_Your objective_.
Please find all lines in the data that hold the string "picture" and copy them.

_Record excerpts_.
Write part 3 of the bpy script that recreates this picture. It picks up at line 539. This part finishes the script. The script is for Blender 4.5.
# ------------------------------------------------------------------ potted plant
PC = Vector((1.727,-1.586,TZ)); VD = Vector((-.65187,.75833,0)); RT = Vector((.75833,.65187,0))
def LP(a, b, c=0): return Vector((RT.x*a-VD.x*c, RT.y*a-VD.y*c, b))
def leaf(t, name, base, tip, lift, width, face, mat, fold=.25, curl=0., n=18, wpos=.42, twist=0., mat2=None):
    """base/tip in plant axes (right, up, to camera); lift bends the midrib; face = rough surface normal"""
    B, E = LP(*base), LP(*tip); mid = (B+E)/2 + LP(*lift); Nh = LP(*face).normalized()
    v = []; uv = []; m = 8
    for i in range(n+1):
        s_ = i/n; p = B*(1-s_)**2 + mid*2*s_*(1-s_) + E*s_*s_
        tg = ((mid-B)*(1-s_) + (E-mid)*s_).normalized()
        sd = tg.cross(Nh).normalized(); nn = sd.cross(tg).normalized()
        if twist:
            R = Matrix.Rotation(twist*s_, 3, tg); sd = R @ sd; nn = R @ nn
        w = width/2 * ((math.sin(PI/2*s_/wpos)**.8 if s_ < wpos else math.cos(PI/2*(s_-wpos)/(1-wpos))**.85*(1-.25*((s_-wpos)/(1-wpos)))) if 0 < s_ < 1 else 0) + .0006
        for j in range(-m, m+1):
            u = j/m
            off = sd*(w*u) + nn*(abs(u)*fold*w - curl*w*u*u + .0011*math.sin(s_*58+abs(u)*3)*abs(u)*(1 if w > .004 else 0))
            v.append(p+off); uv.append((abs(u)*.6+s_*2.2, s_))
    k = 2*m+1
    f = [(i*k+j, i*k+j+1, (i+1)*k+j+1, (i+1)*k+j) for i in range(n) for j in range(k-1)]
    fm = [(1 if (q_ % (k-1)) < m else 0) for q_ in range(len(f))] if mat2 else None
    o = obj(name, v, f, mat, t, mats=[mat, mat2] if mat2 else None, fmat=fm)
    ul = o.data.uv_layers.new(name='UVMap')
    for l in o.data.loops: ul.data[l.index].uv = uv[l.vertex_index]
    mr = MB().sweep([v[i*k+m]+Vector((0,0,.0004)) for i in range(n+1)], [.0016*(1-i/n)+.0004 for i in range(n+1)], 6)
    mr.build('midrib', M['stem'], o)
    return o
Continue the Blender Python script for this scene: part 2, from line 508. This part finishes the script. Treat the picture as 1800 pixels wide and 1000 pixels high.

_Solution to this task_.
Write part 3 of the bpy script that recreates this picture. It picks up at line 539. This part finishes the script. The script is for Blender 4.5.
Continue the Blender Python script for this scene: part 2, from line 508. This part finishes the script. Treat the picture as 1800 pixels wide and 1000 pixels high.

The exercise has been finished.